Max Dias
Historiador, jornalista, professor do IFES Campus Linhares e Doutor em História
Publicado por: Max Dias Em: Colunistas No dia: 24 de agosto de 2020
Por mais que não assuma, o bolsonarismo busca, cada vez mais, se tornar idêntico ao demonizado lulismo em ao menos duas áreas: o investimento público e o assistencialismo. Encurralada pelas crise política e econômica, a gestão atual tenta repaginar projetos que ganharam notoriedade entre a população mais pobre no apogeu de Lula.
O cálculo eleitoral é simples: para que o lulismo seja enfraquecido nas suas bases mais fortes é preciso apagar o seu legado ante ao “novo” em curso, porém, construindo um retrato consonante. O esquecimento também é político. Se por um lado o eleitor bolsonarista votou em defesa do “ensino da pesca” o que se ouve nos quatro cantos do Planalto é a necessidade de se “dar o peixe”. Com o olhar lá em 2022 Bolsonaro se afasta cotidianamente dos horizontes políticos e econômicos propalados em 2018 enquanto seus eleitores deixam a pescaria para lá se esmerando em explicar o inexplicável.

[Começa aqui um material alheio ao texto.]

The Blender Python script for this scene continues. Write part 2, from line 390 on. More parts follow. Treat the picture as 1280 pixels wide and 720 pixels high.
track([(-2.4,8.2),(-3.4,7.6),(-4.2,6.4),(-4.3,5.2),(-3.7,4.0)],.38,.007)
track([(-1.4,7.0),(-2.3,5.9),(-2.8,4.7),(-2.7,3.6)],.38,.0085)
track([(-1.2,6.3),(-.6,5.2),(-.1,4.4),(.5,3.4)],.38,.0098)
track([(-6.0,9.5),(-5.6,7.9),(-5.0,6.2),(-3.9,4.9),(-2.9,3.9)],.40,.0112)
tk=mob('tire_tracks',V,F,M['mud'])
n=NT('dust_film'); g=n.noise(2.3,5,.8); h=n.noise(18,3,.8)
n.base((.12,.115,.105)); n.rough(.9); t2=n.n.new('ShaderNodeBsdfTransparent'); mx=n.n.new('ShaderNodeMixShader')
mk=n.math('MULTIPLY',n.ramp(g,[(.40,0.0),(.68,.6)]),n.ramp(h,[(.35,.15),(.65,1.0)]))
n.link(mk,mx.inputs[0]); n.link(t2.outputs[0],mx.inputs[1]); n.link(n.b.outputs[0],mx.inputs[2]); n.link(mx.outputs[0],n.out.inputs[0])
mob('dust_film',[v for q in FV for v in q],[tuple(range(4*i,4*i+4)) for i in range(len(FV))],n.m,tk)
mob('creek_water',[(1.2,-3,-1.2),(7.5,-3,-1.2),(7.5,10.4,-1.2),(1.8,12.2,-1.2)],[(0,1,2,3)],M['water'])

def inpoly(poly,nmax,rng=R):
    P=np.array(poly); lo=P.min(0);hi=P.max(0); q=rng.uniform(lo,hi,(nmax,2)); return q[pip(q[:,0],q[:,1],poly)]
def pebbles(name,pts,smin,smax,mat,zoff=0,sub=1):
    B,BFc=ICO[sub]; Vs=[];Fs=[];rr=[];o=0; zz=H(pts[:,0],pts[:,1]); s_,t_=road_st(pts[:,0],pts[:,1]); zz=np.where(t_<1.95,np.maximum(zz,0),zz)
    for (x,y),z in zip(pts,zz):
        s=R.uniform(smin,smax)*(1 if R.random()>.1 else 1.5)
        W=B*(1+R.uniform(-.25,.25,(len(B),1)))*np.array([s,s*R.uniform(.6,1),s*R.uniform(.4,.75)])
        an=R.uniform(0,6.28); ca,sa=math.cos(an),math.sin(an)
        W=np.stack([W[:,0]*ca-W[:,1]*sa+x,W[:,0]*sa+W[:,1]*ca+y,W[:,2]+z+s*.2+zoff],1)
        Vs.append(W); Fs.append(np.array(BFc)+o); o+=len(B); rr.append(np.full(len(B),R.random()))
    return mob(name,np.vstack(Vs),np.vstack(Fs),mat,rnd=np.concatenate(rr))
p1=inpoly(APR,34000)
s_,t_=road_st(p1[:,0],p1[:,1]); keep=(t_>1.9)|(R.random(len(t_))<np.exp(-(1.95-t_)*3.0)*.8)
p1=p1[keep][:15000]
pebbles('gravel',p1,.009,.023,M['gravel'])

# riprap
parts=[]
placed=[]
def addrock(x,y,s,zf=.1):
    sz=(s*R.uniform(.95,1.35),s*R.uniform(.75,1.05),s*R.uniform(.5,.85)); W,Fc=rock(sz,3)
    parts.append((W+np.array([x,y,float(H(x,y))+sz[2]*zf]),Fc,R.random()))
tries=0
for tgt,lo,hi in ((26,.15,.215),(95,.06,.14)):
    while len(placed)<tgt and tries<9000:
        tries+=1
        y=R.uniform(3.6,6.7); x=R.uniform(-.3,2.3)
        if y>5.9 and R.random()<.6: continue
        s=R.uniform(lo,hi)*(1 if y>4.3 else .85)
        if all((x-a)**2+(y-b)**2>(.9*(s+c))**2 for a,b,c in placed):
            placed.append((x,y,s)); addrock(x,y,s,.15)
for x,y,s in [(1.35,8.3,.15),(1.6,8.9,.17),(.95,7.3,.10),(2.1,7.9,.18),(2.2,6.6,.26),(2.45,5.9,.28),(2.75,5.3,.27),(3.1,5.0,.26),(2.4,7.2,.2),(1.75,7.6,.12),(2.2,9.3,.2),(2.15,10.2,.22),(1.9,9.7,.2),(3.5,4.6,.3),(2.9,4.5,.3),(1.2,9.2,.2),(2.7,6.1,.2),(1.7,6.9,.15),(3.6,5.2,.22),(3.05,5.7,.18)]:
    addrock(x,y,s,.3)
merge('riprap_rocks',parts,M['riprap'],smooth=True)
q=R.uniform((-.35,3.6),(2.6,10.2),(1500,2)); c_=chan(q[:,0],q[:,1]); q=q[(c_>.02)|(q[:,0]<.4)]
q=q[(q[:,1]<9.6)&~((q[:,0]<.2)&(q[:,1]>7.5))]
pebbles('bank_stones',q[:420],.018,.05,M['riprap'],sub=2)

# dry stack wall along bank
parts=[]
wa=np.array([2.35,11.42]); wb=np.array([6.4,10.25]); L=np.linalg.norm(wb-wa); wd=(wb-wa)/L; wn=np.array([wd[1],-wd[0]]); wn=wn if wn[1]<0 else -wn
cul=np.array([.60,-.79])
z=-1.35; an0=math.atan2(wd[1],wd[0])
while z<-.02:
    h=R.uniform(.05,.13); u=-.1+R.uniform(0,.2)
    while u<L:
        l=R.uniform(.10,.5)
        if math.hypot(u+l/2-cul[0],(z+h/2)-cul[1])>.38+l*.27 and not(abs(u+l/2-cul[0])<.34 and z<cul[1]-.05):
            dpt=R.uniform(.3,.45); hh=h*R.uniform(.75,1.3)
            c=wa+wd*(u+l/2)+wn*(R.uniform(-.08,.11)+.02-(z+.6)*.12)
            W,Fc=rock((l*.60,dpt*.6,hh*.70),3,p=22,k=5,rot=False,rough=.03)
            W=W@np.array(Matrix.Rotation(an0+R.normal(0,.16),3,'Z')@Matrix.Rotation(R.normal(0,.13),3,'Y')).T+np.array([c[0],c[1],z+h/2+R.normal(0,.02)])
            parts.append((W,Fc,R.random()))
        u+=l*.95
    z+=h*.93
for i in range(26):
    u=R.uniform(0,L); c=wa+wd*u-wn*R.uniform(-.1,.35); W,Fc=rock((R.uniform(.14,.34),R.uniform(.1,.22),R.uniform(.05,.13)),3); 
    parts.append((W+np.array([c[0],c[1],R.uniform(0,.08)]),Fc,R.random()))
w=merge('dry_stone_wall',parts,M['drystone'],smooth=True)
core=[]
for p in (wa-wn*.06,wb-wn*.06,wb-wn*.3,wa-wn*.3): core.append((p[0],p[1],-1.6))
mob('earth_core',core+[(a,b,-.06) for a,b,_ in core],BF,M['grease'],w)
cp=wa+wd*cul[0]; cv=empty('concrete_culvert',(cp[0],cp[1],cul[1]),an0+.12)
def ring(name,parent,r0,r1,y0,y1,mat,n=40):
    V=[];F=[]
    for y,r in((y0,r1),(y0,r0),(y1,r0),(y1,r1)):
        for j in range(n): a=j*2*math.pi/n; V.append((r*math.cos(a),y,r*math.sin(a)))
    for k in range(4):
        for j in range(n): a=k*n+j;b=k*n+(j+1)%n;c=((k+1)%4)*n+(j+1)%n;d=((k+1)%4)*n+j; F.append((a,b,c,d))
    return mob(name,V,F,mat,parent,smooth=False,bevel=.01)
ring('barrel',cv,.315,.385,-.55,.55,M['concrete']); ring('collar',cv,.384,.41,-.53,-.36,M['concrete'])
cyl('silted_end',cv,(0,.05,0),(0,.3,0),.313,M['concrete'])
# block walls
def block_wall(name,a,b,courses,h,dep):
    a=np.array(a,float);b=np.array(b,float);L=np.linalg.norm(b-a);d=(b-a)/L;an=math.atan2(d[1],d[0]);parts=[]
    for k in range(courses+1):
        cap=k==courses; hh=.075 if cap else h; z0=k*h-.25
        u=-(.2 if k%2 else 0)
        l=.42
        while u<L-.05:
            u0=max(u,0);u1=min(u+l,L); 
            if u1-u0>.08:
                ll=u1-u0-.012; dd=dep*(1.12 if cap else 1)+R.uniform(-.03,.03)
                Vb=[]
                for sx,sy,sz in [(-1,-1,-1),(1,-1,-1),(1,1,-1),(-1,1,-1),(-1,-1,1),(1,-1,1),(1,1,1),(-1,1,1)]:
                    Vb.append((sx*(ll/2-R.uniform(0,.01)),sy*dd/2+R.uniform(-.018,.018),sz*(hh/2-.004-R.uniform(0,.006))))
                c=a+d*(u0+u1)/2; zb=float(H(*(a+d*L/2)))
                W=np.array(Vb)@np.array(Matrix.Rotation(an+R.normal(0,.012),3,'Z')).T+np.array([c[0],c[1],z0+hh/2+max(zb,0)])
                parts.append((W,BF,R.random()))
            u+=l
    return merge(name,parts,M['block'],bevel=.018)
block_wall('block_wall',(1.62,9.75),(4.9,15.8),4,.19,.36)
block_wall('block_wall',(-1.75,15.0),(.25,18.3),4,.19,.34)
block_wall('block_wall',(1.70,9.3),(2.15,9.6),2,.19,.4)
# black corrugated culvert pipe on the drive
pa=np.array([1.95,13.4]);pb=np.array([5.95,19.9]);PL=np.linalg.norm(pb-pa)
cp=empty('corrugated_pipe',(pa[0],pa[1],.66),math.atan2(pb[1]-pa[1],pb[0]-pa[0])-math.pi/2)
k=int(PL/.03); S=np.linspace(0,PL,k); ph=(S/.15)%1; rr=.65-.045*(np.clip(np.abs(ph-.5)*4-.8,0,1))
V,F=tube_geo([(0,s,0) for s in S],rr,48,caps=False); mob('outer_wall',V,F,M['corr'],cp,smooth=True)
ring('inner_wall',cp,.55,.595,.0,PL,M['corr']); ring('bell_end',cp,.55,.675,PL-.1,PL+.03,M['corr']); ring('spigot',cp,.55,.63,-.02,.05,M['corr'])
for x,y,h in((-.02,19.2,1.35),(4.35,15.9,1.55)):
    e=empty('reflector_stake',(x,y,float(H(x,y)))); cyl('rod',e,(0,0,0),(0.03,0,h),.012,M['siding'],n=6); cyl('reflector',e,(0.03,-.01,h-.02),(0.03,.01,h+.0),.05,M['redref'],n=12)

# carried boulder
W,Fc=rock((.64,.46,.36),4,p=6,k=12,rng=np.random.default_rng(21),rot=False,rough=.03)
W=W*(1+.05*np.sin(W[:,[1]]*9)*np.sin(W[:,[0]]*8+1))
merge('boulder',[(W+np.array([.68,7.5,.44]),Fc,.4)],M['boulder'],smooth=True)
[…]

Na prática, entre 2003 e 2016, a oposição mais à direita do PT reclamava dos programas governamentais, especialmente do Bolsa Família, chamando-os de “bolsa esmola”. Sob a égide do discurso liberal essa crítica ecoou nos grandes jornais e entre os renomados comentaristas de televisão a partir de 2013, quando parcela da população das grandes cidades passou a defender uma máquina estatal reduzida juntamente com reformas “estruturantes”. Desde então, os adversários a serem derrotados tornaram-se novamente os servidores públicos (os “marajás”, desde Collor) e os beneficiados por programas de renda mínima. Cada vez mais esses dois segmentos viram-se estigmatizados como vagabundos. Mas, se agora só resta o servidor como inimigo é porque a narrativa do candidato Bolsonaro começou a destoar do presidente da República.

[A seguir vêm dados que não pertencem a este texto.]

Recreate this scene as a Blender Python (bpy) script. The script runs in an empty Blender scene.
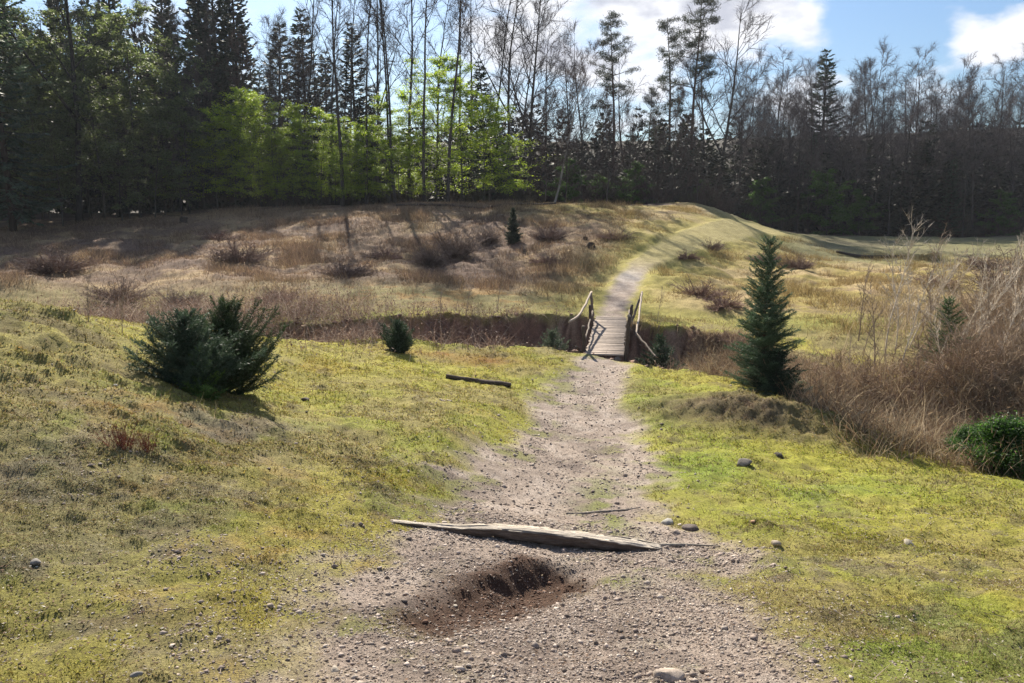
import bpy, math, random
import numpy as np

# ------------------------------------------------------------------ camera, sky, sun, exposure
S = bpy.context.scene
COL = S.collection
RAD = math.radians
EYE = 1.7
PITCH = RAD(9.45)
FPX = 760.0
cam_d = bpy.data.cameras.new('camera')
cam_d.sensor_width = 36.0
cam_d.lens = 36.0 * FPX / 1024.0
cam_d.clip_start = 0.1
cam_d.clip_end = 3000
cam = bpy.data.objects.new('camera', cam_d)
COL.objects.link(cam)
cam.location = (0, 0, EYE)
cam.rotation_euler = (RAD(90) - PITCH, 0, 0)
S.camera = cam

SUN_EL = RAD(37.0)
SUN_AZ = RAD(-14.0)          # from straight ahead (+Y), negative = to the left
sun_dir = (math.sin(SUN_AZ) * math.cos(SUN_EL), math.cos(SUN_AZ) * math.cos(SUN_EL), math.sin(SUN_EL))
sd = bpy.data.lights.new('sun', 'SUN')
sd.energy = 5.0
sd.angle = RAD(0.55)
sd.color = (1.0, 0.92, 0.78)
sun = bpy.data.objects.new('sun', sd)
COL.objects.link(sun)
sun.rotation_euler = (RAD(90) - SUN_EL, 0, math.atan2(sun_dir[0], -sun_dir[1]))

def cam_dir(px, py):
    u = (px - 512) / FPX
    v = (341.5 - py) / FPX
    c, s = math.cos(PITCH), math.sin(PITCH)
    return (u, c + v * s, -s + v * c)

W = bpy.data.worlds.new('World')
S.world = W
W.use_nodes = True
nt = W.node_tree
nt.nodes.clear()
N = nt.nodes.new
L = nt.links.new
wout = N('ShaderNodeOutputWorld')
bg = N('ShaderNodeBackground')
bg.inputs['Strength'].default_value = 0.05
sky = N('ShaderNodeTexSky')
sky.sky_type = 'NISHITA'
sky.sun_disc = False
sky.sun_elevation = SUN_EL
sky.sun_rotation = math.atan2(sun_dir[0], sun_dir[1])
sky.air_density = 1.3
sky.dust_density = 1.0
sky.ozone_density = 1.5
tc = N('ShaderNodeTexCoord')

def nmath(op, a, b=None, c=None, clamp=False):
    n = N('ShaderNodeMath')
    n.operation = op
    n.use_clamp = clamp
    for i, v in enumerate((a, b, c)):
        if v is None:
            continue
        if isinstance(v, (int, float)):
            n.inputs[i].default_value = v
        else:
            L(v, n.inputs[i])
    return n.outputs[0]

def nmap(v, a, b, c, d, smooth=True):
    n = N('ShaderNodeMapRange')
    n.interpolation_type = 'SMOOTHSTEP' if smooth else 'LINEAR'
    L(v, n.inputs[0])
    for i, x in enumerate((a, b, c, d)):
        n.inputs[1 + i].default_value = x
    return n.outputs[0]

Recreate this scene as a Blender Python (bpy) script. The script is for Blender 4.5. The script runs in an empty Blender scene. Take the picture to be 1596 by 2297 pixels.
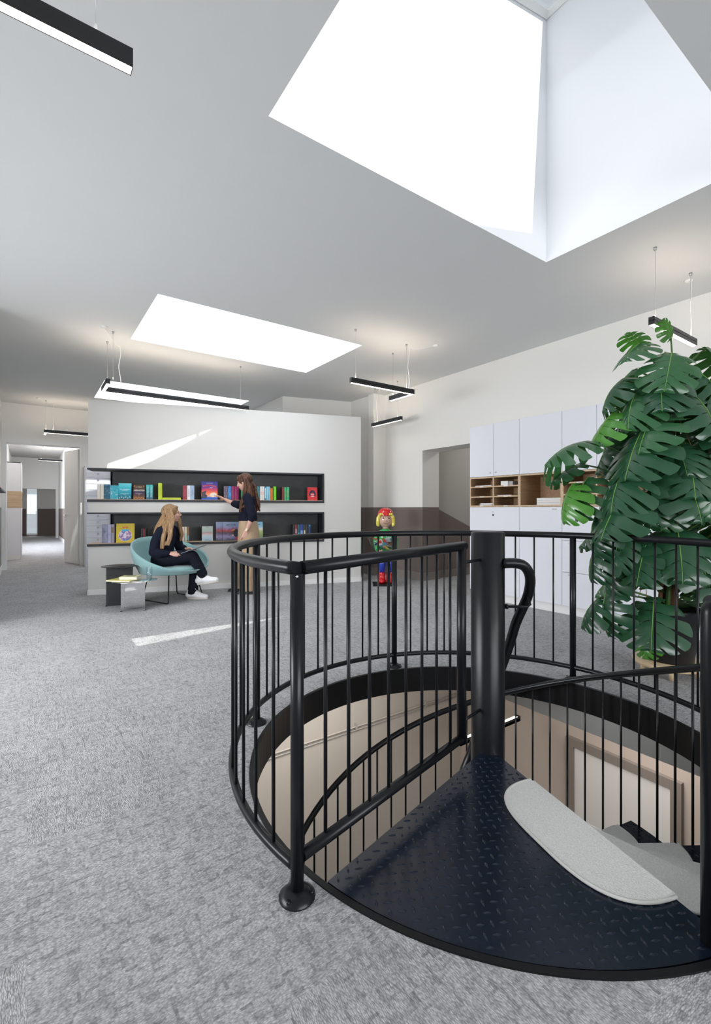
import bpy, bmesh, math, random
from math import sin, cos, pi, radians, atan2, sqrt, hypot
from mathutils import Vector, Matrix, Quaternion

SC = bpy.context.scene
COL = SC.collection
random.seed(7)

# ---------------------------------------------------------------- camera
H = 1.18                       # eye height
FX, CX, HY = 1046.0, 798.0, 1143.0
LAT = Vector((.817, -.5765, 0)).normalized()     # camera right
FWD = Vector((.5765, .817, 0)).normalized()      # camera forward
cam_d = bpy.data.cameras.new('camera')
cam = bpy.data.objects.new('camera', cam_d)
COL.objects.link(cam)
cam.location = (0, 0, H)
cam.rotation_euler = (pi/2, 0, atan2(FWD.y, FWD.x) - pi/2)
cam_d.sensor_fit = 'VERTICAL'
cam_d.sensor_height = 36
cam_d.lens = FX/2297*36
cam_d.shift_y = -(1148.5-HY)/2297
cam_d.clip_start = .02
cam_d.clip_end = 200
SC.camera = cam

# ---------------------------------------------------------------- view, world, sun, daylight
SC.view_settings.view_transform = 'Standard'
SC.view_settings.look = 'None'
SC.view_settings.exposure = 0.0
SC.view_settings.gamma = 1.0
SC.view_settings.use_curve_mapping = False
SC.cycles.max_bounces = 10
SC.cycles.diffuse_bounces = 6
SC.cycles.glossy_bounces = 4
SC.cycles.transmission_bounces = 6
SC.cycles.transparent_max_bounces = 12
SC.cycles.sample_clamp_indirect = 6
SC.cycles.caustics_reflective = False
SC.cycles.caustics_refractive = False

world = bpy.data.worlds.new('sky')
SC.world = world
world.use_nodes = True
wn = world.node_tree
wn.nodes.clear()
w_out = wn.nodes.new('ShaderNodeOutputWorld')
w_bg = wn.nodes.new('ShaderNodeBackground')
w_bg.inputs['Color'].default_value = (.86, .93, 1.0, 1)
w_bg.inputs['Strength'].default_value = .6
wn.links.new(w_bg.outputs[0], w_out.inputs[0])

def lamp(name, kind, loc, power, color=(1, 1, 1), size=None, size_y=None, direction=None):
    d = bpy.data.lights.new(name, kind)
    d.energy = power
    d.color = color
    if kind == 'AREA':
        d.shape = 'RECTANGLE'
        d.size = size
        d.size_y = size_y or size
    o = bpy.data.objects.new(name, d)
    COL.objects.link(o)
    o.location = loc
    if direction is not None:
        o.rotation_euler = Vector(direction).to_track_quat('-Z', 'Y').to_euler()
    return o

SUN_DIR = Vector((-.083, .725, -1.0))
sun = lamp('sun', 'SUN', (0, 0, 9), 4.7, (1.0, .97, .92), direction=SUN_DIR)
sun.data.angle = .006
DAY = (.90, .95, 1.0)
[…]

Uma nova polêmica entre os setores liberais da sociedade e da mídia começou a ganhar corpo nas últimas semanas quando o governo anunciou que estava prestes a enviar para o Congresso um grande pacote de medidas cujo conteúdo central é a ampliação do investimento governamental – denunciado como “aumento do gasto público” pelos críticos. Num editorial, a Folha de São Paulo chegou a comparar Jair Bolsonaro à Dilma Rousseff com o intuito de fazer escárnio com a ex-presidenta, na medida em que busca realinhar os segmentos do liberalismo brasileiro numa nova oposição de direita ao presidente.
Por fim, distribuindo cada vez mais cargos comissionados para os novos aliados – a fim de aprovar medidas políticas consideradas estratégicas para o avanço eleitoral do bolsonarismo – e rearranjando os investimentos nas áreas em que o lulismo priorizou durante mais de uma década de gestão, Bolsonaro nada mais faz que copiar aquele a quem ultraja. Numa desesperada tentativa de alcançar a aprovação e a popularidade que Lula teve no auge de seu governo, o bolsonarismo vai ganhando moldes de um lulismo às avessas, refletindo todos os violentos costumes de uma sociedade que gerou um “Messias”, mas se negando a enxergar-se no espelho tal qual o demonizado.